Sep 6, 2014

'Mary Kom' is Neat, Sincere and Inspiring

Attempting to make a biopic on a sportsperson is tricky enough, add to it the fact that the subject in question still happens to be active and very much in the news; then you are virtually playing with fire. Howsoever ignorant the Indian public may be about the Northeast, most of them would have at least gone through the real Mary Kom's Wikipedia page since a movie on her life was announced. It is in this context and the fact that you already know which way the boxing match in the climax would go, 'Mary Kom' stands out and deserves praise. Debutante director Omung Kumar and story & screenplay writer Saiwyn Quadras smartly go up, close and personal into the champion boxer's life and beautifully weave the narrative around her life's challenges and predicaments.

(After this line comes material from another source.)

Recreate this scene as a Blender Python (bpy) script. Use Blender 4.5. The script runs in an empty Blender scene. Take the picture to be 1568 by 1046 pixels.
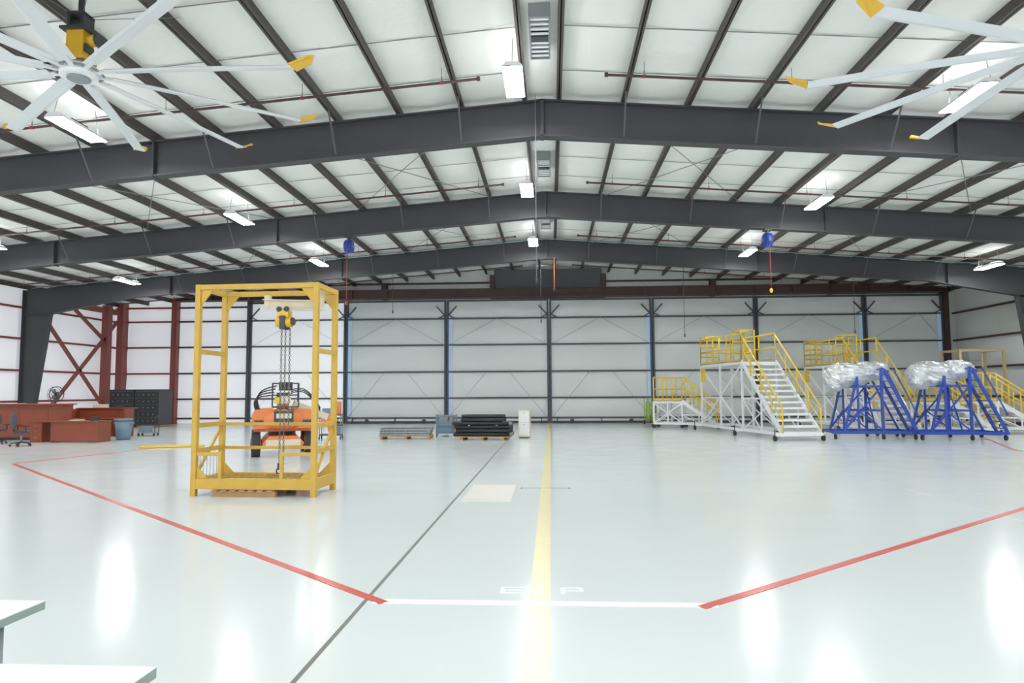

The film interestingly and cleverly does not follow Mary Kom's career's most recent events (the boxer's bronze medal winning effort in the last Olympics Games). Starting from Mary's younger days in Manipur where she battles insurgency, poverty, her father's resistance and society's prejudices, the film eventually closes after tracing the boxer's unbelievable comeback to the top (wining the 2008 Women's Boxing World Championship Gold in China) after getting married and delivering twins, and while battling the sports administration's apathy.

The film's biggest strength lies in the way it depicts Mary Kom's unusual relationship with three important men in her life- her husband, coach and father, and how it shapes the boxer's life on and off the boxing ring. Darshan Kumar as Onler Kom, Mary's out-of-the-world husband beautifully underplays his part and ends up making you smile and dote over him (and of course, the 'real' Onler). The actor as the ever-supportive husband, friend and motivator who gives up his own career, baby sits the twins and digests all the barbs of the world for being a man who 'lets his wife go out and get beaten', looks very believable and effective. Shiv Thapa as Mary's maverick coach is affable and outstanding.

Aided by a wonderful support cast, Priyanka Chopra gets into the role of Mary Kom with her heart and soul, and boy it shows! The actress is almost flawless in her dialogue delivery and diction, powerful and fierce when she is punching her opponents, and vulnerable and excitable when she is confronted with emotions. This is easily one of Priyanka's finest performances that is oozing with sincerity and dedication. The gorgeous actress has gone de-glam, bulked up and trained really hard to play her part and it has come out magnificently on the screen. Thankfully, the director does not fall prey to the temptation of trying to make Priyanka 'look' like Mary Kom. This is an out and out commercial film that never tries to come across as something which it isn't or cannot be (characters maintain a consistently believable accent while they speak in Hindi, no one goes overboard in trying to look and sound like a Manipuri).

But, everything is not ten on ten in the film. The film's soundtrack, although played in the background, is a big downer and distracts you many a times from the narrative. Also, the first half of the film gets a tad slow towards the interval and you suspect that the makers look a little lost while trying to bridge the pre-marriage and post-marriage events of Mary's life. The climax of the film also looks a little over-dramatized, especially when most of the film moves you without trying to be too dramatic.

All said and done, Mary Kom definitely has more pluses than pitfalls and it surely qualifies as a fine biopic that never lacks purpose and honesty. Watch it for Priyanka Chopra's stellar performance, balanced storytelling and to get inspired from one of India's greatest sportswoman's unbelievably remarkable journey to the top.